Charger General Manager John Butler said that the Riverside rumor was only that. A rumor.

"The only reason anybody has said anything about Riverside is because their president has talked about it," Butler said Thursday. "Many factors are considered when you talk about making a move and about what makes a good training camp site. Many factors."

Would heat be one of those factors?

"I imagine it would, yes," Butler said.

Imagine if it weren't. Imagine wearing pounds of gear and hauling your 250-pound or 300-pound or 320-pound body around the desert for two hours in the morning and two or three more in the afternoon.
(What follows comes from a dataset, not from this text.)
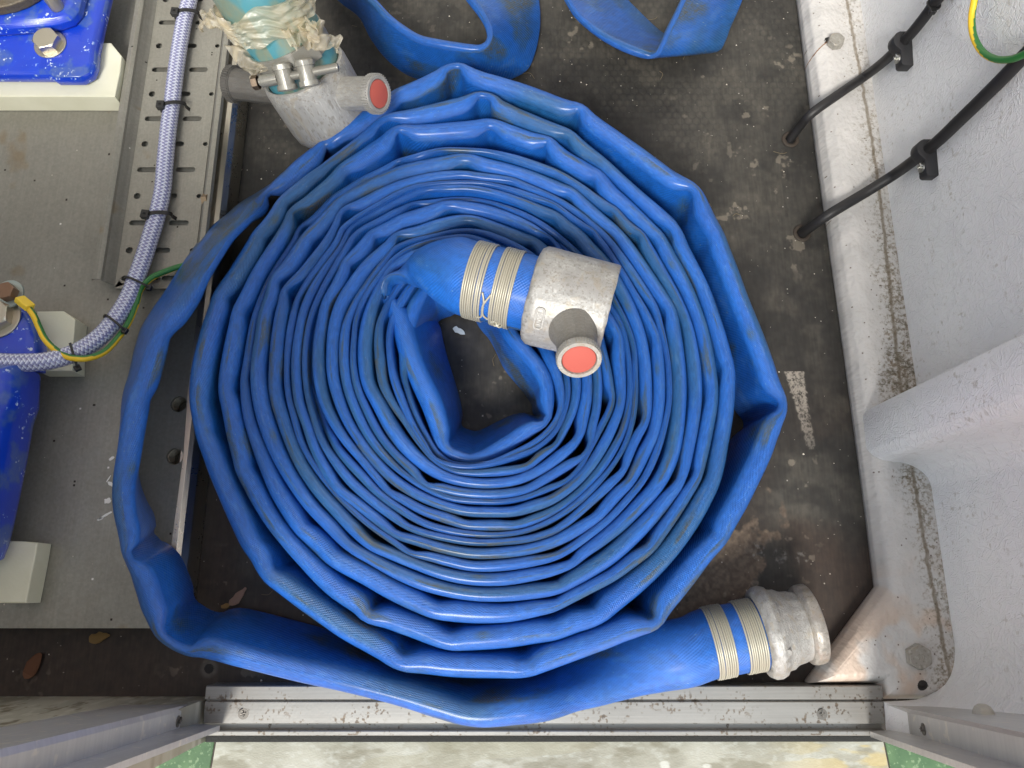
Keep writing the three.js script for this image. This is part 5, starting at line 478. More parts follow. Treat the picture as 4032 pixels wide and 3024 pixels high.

Imagine that you knew if you threw up or passed out there would probably be a picture of you in the next day's paper, as there was of Stringer on Tuesday. Or imagine that some fan who had watched practice called the talk-radio station the afternoon you vomited three times to make fun of you.

Imagine the guff your teammates would give if you were driven off the field on a cart. Imagine what you know the coaches would be saying at night in the meeting rooms.

"We think of all those things," Wiley said. "If a team wants you to stop, then the team better stop you because we won't stop ourselves."

These players are expected by their owners, their coaches, their fans and the media to play hurt, tired, sick. It's why they get all that money. They are the best of the best and the best don't quit. Unless someone else makes them.

So someone else better start helping them off the field or keeping them off sometimes. And moving them to Riverside? Stop that too.